- [Set task] Output the first line of the listing and each line after it, up to and including the line that contains "COL = S.collection", exactly as written, minus the pictures.

○ ○ ○ ○

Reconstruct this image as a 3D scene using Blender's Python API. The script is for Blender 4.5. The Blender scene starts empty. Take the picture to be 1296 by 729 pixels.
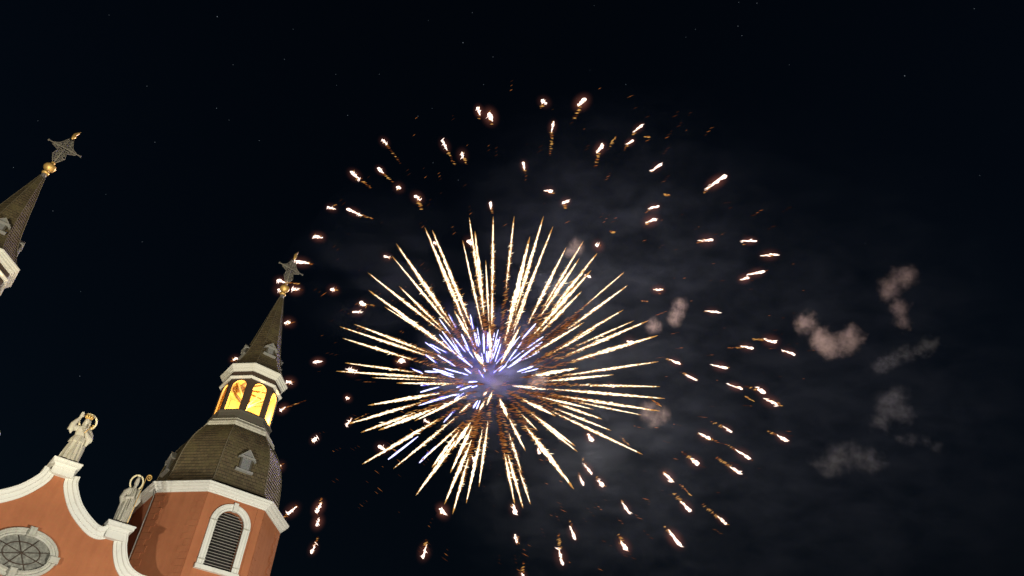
import bpy, bmesh, math, random
from mathutils import Vector, Matrix
rnd = random.Random(7)
PI = math.pi
S = bpy.context.scene
COL = S.collection

# ------------------------------------------------------------------ camera
W_PX, H_PX, F_PX = 1296.0, 729.0, 875.6
PITCH, ROLL = math.radians(43.847), math.radians(0.5527)
GZ = -1.6                                   # ground height (the eye is at the origin)
fw = Vector((0, math.cos(PITCH), math.sin(PITCH)))
rt0 = Vector((1, 0, 0)); up0 = Vector((0, -math.sin(PITCH), math.cos(PITCH)))
rt = rt0 * math.cos(ROLL) + up0 * math.sin(ROLL)
up = -rt0 * math.sin(ROLL) + up0 * math.cos(ROLL)
cam = bpy.data.cameras.new('camera'); camo = bpy.data.objects.new('camera', cam); COL.objects.link(camo)
cam.sensor_width = 36.0; cam.lens = 36.0 * F_PX / W_PX; cam.clip_start = 0.1; cam.clip_end = 12000
camo.matrix_world = Matrix(((rt.x, up.x, -fw.x, 0), (rt.y, up.y, -fw.y, 0), (rt.z, up.z, -fw.z, 0), (0, 0, 0, 1)))
S.camera = camo

def ray(x, y):
    return rt * ((x - W_PX / 2) / F_PX) + up * ((H_PX / 2 - y) / F_PX) + fw
def at(x, y, dist):                          # point at a distance (m) along the ray of a photo pixel
    return ray(x, y).normalized() * dist

# ------------------------------------------------------------------ church frame
A = Vector((-19.2295, 42.3685, 0)); TH = math.radians(41.4104); TW = 18.67
D = Vector((math.cos(TH), math.sin(TH), 0)); N = Vector((D.y, -D.x, 0))     # along the front, out of the front
def cp(s, k, z): return A + D * s + N * k + Vector((0, 0, z))

# ------------------------------------------------------------------ night sky, lamps, exposure
w = bpy.data.worlds.new('World'); S.world = w; w.use_nodes = True
nt = w.node_tree
sky = nt.nodes.new('ShaderNodeTexSky'); sky.sky_type = 'NISHITA'; sky.sun_disc = False
sky.sun_elevation = math.radians(-3.2); sky.ozone_density = 2.4; sky.sun_rotation = math.radians(250); sky.altitude = 300
bg = nt.nodes['Background']; bg.inputs['Strength'].default_value = 0.1
tint = nt.nodes.new('ShaderNodeMix'); tint.data_type = 'RGBA'; tint.blend_type = 'MULTIPLY'; tint.inputs[0].default_value = 1.0
tint.inputs[7].default_value = (0.75, 1.30, 0.95, 1); nt.links.new(sky.outputs['Color'], tint.inputs[6]); nt.links.new(tint.outputs[2], bg.inputs['Color'])
S.view_settings.view_transform = 'Standard'; S.view_settings.look = 'None'
S.view_settings.exposure = 0.0; S.view_settings.gamma = 1.0; S.view_settings.use_curve_mapping = False

def spot(name, loc, target, watts, color, angle, blend=0.5, radius=0.18):
    l = bpy.data.lights.new(name, 'SPOT'); l.energy = watts; l.color = color
    l.spot_size = math.radians(angle); l.spot_blend = blend; l.shadow_soft_size = radius
    o = bpy.data.objects.new(name, l); COL.objects.link(o); o.location = loc
    o.rotation_euler = (Vector(target) - Vector(loc)).to_track_quat('-Z', 'Y').to_euler()
    return o
def lamp(name, loc, watts, color, radius):
    l = bpy.data.lights.new(name, 'POINT'); l.energy = watts; l.color = color; l.shadow_soft_size = radius
    o = bpy.data.objects.new(name, l); COL.objects.link(o); o.location = loc
    return o
# the floodlights on the square that light the church from below
spot('floodlight', cp(-30.6, 34.8, -1.0), cp(-10, 2, 19), 24500, (1.0, 0.96, 0.83), 80, 0.5, 0.5)
spot('floodlight', cp(6.0, 36.0, -1.0), cp(0, 0, 20), 44000, (1.0, 0.94, 0.80), 60)
spot('floodlight', cp(-29.0, 38.0, -1.0), cp(-9.3, 0, 37), 54000, (1.0, 0.84, 0.52), 38, 0.6)
# lamp in the two belfries
# the light the burst itself sheds on its smoke
BURST = at(622, 487, 200.0)
lamp('burst_light', BURST + Vector((-3, -6, 9)), 190000, (0.17, 0.12, 1.0), 6.0)
lamp('burst_light', BURST + Vector((1, -4, 1)), 9000, (1.0, 0.16, 0.12), 4.0)
for k in range(10):
    a = k * 2.4; zz = 1 - 2 * (k + 0.5) / 10; q = math.sqrt(1 - zz * zz)
    lamp('burst_light', BURST + 34 * (rt * (q * math.cos(a)) + up * (q * math.sin(a)) + fw * zz), 90000, (1.0, 0.80, 0.70), 5.0)
C = S.cycles
C.max_bounces = 5; C.diffuse_bounces = 2; C.glossy_bounces = 2; C.volume_bounces = 0; C.transparent_max_bounces = 32
C.sample_clamp_indirect = 0.6; C.volume_step_rate = 1.2; C.volume_max_steps = 160
C.caustics_reflective = False; C.caustics_refractive = False

# ------------------------------------------------------------------ materials
def mat(name):
    m = bpy.data.materials.new(name); m.use_nodes = True
    return m, m.node_tree, m.node_tree.nodes['Principled BSDF']
def nd(t, typ, **kw):
    n = t.nodes.new(typ)
    for k, v in kw.items(): setattr(n, k, v)
    return n
def noise(t, scale, detail=5, rough=0.6, coord=None, dist=0.0):
    n = nd(t, 'ShaderNodeTexNoise'); n.inputs['Scale'].default_value = scale; n.inputs['Detail'].default_value = detail
    n.inputs['Roughness'].default_value = rough; n.inputs['Distortion'].default_value = dist
    if coord is not None: t.links.new(coord, n.inputs['Vector'])
    return n
def ramp(t, fac, stops):
    r = nd(t, 'ShaderNodeValToRGB'); t.links.new(fac, r.inputs['Fac'])
    e = r.color_ramp.elements
    while len(e) < len(stops): e.new(0.5)
    for i, (p, c) in enumerate(stops): e[i].position = p; e[i].color = (*c, 1) if len(c) == 3 else c
    return r
def mix(t, fac, a, b, blend='MIX'):
    m = nd(t, 'ShaderNodeMix', data_type='RGBA', blend_type=blend)
    for s, v in ((m.inputs[0], fac), (m.inputs[6], a), (m.inputs[7], b)):
        if hasattr(v, 'links'): t.links.new(v, s)
        elif isinstance(v, (int, float)): s.default_value = v
        else: s.default_value = (*v, 1)
    return m.outputs[2]
def bump(t, bsdf, h, strength, dist):
    b = nd(t, 'ShaderNodeBump'); b.inputs['Strength'].default_value = strength; b.inputs['Distance'].default_value = dist
    t.links.new(h, b.inputs['Height']); t.links.new(b.outputs['Normal'], bsdf.inputs['Normal'])
def objc(t): return nd(t, 'ShaderNodeTexCoord').outputs['Object']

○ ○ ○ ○

- [Result]
Reconstruct this image as a 3D scene using Blender's Python API. The script is for Blender 4.5. The Blender scene starts empty. Take the picture to be 1296 by 729 pixels.
import bpy, bmesh, math, random
from mathutils import Vector, Matrix
rnd = random.Random(7)
PI = math.pi
S = bpy.context.scene
COL = S.collection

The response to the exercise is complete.